Con l'avvento del fascismo, il racconto si fa più aderente alla storia e agli
avvenimenti esterni. L'autore accenna rapidamente al proprio matrimonio e alla
nascita della prima figlia, e spiega come le necessità economiche lo
costringano, dopo la morte del padre, a occuparsi dell'officina e ad
allontanarsi dalla vita culturale italiana: l'isolamento è ricompensato
dall'amara soddisfazione di non sentirsi compromesso con il fascismo. In questi
anni egli matura un forte disagio nei confronti dello stile fin qui adottato
(«scrittura, precisa come un tessuto; inamidata da una colla dell'animo») e non
sopporta di essere identificato dal pubblico con uno dei suoi primi personaggi,
Domenico Giordani, che fu per qualche anno «il romanzesco portato di una
coscienza».
Arrestato per antifascismo, trascorre un periodo in prigione, di cui ricorda
soprattutto l'avvilimento della degradazione. Negli ultimi capitoli racconta il
trasferimento con la famiglia in un paese della Bassa ferrarese, e le successive
fughe, prima nella valle, al riparo dai bombardamenti, e poi di nuovo nel paese,
ormai invaso dai tedeschi. Quindi descrive il ripetuto attacco aereo al treno su
cui viaggia, e la paura di morire. Il libro si chiude con il rientro dell'autore
e della famiglia a Bologna, suggellato dalla scena festosa per la liberazione
della città, nell'aprile del 1945.
Della perfetta riuscita dell'opera era convinto Remo Cantoni che, nelle pagine
introduttive alla prima edizione, scrisse: «Da tanta materia dispersa poteva
nascere un libro frammentario e disarmonico. L'unità è invece garantita da una
temperie di poesia che fonde le singole scene del libro in un quadro coerente».

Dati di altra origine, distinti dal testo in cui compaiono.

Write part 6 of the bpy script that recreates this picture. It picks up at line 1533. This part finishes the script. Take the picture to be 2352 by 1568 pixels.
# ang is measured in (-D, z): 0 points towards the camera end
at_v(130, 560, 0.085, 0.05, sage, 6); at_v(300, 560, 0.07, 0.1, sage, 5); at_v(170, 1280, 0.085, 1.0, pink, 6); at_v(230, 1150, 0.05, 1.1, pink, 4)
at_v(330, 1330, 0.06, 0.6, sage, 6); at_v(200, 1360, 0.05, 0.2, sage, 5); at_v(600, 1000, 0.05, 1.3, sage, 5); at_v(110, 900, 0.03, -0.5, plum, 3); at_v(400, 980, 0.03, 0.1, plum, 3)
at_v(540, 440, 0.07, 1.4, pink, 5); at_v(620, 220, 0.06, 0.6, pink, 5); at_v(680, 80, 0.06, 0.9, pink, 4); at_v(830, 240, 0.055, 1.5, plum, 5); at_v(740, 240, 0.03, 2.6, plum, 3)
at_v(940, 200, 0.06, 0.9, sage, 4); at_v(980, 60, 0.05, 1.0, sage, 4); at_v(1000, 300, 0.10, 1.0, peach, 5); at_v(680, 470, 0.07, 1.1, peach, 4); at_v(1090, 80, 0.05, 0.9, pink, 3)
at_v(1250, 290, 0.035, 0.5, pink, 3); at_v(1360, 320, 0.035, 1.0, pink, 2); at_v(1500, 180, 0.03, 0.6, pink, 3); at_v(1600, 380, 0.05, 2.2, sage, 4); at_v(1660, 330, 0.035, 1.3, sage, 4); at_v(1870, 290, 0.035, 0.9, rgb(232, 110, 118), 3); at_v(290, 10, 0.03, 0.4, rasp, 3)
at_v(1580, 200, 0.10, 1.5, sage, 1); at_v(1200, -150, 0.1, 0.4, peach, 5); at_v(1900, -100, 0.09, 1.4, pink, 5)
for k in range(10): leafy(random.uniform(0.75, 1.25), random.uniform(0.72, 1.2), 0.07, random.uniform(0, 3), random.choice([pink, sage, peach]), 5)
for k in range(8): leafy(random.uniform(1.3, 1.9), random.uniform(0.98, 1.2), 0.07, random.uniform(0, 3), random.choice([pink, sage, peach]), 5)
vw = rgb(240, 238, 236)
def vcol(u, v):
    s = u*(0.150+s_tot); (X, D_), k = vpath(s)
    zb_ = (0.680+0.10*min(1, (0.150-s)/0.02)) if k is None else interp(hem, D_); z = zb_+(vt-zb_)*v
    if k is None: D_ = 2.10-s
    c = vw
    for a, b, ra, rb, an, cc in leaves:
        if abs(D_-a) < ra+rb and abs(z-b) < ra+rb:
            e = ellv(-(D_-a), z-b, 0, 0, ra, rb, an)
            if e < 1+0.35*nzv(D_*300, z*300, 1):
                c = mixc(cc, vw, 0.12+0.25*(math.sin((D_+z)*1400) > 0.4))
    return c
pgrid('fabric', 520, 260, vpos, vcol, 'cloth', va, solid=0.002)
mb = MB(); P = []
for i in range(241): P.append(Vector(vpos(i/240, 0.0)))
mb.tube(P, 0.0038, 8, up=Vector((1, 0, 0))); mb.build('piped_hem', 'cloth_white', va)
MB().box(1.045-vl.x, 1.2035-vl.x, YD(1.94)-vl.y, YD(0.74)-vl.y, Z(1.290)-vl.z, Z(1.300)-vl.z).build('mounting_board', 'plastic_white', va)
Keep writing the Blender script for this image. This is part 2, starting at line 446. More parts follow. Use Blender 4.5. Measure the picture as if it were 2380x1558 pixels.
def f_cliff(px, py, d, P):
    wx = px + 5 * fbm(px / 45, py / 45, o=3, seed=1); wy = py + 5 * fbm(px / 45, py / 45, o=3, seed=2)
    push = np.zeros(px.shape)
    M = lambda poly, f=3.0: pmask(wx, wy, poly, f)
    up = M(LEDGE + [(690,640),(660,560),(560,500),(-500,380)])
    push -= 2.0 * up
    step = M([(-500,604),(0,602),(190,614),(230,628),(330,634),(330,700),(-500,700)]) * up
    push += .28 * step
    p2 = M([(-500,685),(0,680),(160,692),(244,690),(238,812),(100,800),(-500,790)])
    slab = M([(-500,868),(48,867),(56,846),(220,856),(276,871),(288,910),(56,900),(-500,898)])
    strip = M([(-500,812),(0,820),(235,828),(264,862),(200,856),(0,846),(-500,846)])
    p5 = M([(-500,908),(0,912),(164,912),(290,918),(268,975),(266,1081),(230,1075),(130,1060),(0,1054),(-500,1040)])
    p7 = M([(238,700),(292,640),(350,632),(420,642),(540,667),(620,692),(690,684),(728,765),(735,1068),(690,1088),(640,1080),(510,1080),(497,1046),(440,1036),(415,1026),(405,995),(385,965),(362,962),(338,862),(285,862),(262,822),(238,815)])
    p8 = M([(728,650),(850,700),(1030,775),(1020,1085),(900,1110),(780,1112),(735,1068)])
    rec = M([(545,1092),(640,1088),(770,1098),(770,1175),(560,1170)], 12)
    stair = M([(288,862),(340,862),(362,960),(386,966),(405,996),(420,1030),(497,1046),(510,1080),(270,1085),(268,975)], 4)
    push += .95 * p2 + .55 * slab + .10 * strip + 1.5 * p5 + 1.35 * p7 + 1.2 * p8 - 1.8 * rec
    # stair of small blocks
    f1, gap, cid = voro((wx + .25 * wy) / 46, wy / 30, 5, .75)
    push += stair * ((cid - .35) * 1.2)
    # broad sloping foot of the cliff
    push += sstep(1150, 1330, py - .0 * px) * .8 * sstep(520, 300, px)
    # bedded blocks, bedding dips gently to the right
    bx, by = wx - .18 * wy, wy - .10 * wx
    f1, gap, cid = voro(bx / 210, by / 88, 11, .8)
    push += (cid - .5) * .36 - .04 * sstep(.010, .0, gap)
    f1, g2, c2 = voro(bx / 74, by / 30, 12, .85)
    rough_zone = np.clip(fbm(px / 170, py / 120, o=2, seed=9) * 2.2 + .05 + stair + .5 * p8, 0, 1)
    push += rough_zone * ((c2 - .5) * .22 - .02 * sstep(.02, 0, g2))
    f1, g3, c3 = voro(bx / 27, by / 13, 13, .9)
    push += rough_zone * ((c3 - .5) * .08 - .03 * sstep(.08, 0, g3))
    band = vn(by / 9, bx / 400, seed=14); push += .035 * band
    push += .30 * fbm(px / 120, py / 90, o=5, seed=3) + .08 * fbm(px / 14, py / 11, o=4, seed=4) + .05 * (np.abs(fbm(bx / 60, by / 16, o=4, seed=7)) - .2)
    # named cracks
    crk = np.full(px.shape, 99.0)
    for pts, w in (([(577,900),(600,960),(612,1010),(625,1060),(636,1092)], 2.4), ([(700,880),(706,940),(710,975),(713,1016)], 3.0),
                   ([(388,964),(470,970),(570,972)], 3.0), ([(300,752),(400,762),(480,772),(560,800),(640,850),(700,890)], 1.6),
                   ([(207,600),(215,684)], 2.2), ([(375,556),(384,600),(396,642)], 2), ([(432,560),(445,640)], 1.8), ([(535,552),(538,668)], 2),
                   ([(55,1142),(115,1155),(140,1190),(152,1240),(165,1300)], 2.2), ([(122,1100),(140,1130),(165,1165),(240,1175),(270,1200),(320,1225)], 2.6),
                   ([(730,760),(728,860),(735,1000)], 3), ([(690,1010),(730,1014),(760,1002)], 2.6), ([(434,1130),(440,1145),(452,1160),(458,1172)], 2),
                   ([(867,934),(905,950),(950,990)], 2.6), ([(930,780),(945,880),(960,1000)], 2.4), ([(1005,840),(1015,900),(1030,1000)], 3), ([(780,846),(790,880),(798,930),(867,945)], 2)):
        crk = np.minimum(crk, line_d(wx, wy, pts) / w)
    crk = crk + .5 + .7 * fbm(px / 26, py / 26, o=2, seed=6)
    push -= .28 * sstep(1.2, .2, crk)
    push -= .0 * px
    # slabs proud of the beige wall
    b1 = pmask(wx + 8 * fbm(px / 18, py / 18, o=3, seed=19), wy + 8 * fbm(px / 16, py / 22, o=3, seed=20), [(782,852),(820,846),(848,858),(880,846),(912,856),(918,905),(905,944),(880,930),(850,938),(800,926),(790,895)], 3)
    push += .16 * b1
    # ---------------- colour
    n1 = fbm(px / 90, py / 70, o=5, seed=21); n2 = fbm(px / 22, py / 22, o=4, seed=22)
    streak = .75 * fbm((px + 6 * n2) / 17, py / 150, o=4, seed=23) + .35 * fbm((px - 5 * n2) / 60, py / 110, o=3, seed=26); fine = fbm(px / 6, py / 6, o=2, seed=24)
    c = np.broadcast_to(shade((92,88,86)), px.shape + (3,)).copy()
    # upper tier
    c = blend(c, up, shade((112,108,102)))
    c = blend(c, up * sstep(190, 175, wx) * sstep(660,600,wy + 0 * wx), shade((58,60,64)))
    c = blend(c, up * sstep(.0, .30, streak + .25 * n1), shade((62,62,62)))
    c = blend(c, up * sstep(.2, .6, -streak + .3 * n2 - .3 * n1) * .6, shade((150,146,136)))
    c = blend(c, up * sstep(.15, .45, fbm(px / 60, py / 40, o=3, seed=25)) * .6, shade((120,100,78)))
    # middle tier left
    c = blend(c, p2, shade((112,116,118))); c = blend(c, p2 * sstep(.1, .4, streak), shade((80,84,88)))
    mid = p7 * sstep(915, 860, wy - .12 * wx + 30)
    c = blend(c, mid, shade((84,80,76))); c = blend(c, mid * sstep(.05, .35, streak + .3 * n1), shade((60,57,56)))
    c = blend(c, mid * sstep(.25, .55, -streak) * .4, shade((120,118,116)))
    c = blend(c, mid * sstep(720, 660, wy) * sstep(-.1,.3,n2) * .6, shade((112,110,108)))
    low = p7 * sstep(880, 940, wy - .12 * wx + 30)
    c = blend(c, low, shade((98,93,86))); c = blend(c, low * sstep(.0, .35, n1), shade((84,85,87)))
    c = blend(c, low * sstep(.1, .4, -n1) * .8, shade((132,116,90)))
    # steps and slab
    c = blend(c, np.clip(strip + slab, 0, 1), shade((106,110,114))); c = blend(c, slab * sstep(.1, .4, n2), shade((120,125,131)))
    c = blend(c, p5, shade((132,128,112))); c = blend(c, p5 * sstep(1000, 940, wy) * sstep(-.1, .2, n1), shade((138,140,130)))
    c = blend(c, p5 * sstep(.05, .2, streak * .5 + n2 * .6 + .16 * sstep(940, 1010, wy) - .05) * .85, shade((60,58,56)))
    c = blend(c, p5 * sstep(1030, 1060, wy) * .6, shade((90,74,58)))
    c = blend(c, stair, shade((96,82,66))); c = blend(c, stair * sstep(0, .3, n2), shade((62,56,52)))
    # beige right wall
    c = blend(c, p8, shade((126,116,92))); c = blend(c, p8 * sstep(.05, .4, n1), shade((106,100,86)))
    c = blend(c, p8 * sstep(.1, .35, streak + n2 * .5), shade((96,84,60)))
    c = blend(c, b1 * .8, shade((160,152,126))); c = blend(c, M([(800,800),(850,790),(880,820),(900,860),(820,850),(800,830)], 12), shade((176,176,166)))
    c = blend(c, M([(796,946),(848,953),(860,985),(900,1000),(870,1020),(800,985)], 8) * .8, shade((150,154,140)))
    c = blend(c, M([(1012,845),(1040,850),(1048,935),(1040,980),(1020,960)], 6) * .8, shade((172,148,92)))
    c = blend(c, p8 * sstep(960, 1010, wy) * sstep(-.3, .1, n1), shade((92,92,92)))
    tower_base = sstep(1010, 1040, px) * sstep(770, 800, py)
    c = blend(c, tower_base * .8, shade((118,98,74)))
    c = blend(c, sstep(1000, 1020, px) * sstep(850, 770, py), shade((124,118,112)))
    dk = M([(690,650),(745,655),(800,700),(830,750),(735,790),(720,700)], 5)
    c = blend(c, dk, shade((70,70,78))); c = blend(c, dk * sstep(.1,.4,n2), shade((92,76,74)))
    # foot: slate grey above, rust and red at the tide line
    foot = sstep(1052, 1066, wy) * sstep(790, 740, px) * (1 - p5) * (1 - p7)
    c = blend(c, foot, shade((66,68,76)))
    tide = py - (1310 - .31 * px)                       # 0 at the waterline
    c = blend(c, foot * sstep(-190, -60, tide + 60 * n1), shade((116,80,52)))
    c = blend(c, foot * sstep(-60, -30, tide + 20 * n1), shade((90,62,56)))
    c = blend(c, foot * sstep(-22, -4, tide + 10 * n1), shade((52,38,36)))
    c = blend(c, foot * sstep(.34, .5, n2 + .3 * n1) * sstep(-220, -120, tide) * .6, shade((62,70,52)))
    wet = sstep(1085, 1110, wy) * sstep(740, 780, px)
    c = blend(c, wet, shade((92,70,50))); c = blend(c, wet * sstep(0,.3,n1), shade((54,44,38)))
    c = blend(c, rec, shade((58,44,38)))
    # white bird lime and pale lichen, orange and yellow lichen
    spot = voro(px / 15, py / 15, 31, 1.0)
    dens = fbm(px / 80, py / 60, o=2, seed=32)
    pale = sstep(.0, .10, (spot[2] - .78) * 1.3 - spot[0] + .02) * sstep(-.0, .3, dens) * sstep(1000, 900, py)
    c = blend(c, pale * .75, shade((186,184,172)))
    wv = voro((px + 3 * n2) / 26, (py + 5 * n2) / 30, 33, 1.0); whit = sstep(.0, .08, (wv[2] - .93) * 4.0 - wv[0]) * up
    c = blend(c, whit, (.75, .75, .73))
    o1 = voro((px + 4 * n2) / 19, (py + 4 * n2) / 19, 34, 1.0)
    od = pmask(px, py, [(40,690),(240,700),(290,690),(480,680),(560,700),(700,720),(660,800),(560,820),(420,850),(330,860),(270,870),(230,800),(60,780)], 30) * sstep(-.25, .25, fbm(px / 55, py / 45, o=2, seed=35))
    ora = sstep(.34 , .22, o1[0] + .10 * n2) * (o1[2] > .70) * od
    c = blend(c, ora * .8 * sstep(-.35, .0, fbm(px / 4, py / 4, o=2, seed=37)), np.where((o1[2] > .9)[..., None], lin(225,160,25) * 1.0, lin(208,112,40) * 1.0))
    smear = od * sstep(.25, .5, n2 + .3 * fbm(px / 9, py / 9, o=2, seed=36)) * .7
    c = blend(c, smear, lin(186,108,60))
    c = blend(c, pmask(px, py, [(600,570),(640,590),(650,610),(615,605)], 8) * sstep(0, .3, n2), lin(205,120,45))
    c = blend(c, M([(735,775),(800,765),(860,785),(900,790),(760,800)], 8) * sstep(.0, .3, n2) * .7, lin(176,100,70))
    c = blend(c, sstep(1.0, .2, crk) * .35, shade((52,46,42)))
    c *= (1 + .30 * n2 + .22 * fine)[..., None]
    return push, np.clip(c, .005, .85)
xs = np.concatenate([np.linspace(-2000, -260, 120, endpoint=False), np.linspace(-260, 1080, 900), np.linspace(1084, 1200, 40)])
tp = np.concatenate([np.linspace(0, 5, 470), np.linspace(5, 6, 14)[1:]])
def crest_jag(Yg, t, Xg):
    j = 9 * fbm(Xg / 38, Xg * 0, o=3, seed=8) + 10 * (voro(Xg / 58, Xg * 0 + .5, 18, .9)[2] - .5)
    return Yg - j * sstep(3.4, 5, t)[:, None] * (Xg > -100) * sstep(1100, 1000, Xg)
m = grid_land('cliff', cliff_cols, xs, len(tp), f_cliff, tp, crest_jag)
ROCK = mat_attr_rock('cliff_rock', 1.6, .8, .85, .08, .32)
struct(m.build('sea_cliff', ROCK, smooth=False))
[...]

Ma non mancarono alcune riserve da parte della critica: Arnaldo Bocelli scrisse
che in Giuseppe in Italia «gli stessi ricordi sembrano piuttosto provocati che
evocati per intima suggestione»; ed Emilio Cecchi, individuando nel libro anche
«il valore suppletivo d'un contributo alla storia del gusto», si chiese, però,
se questo «valore» avesse mai avuto qualche importanza.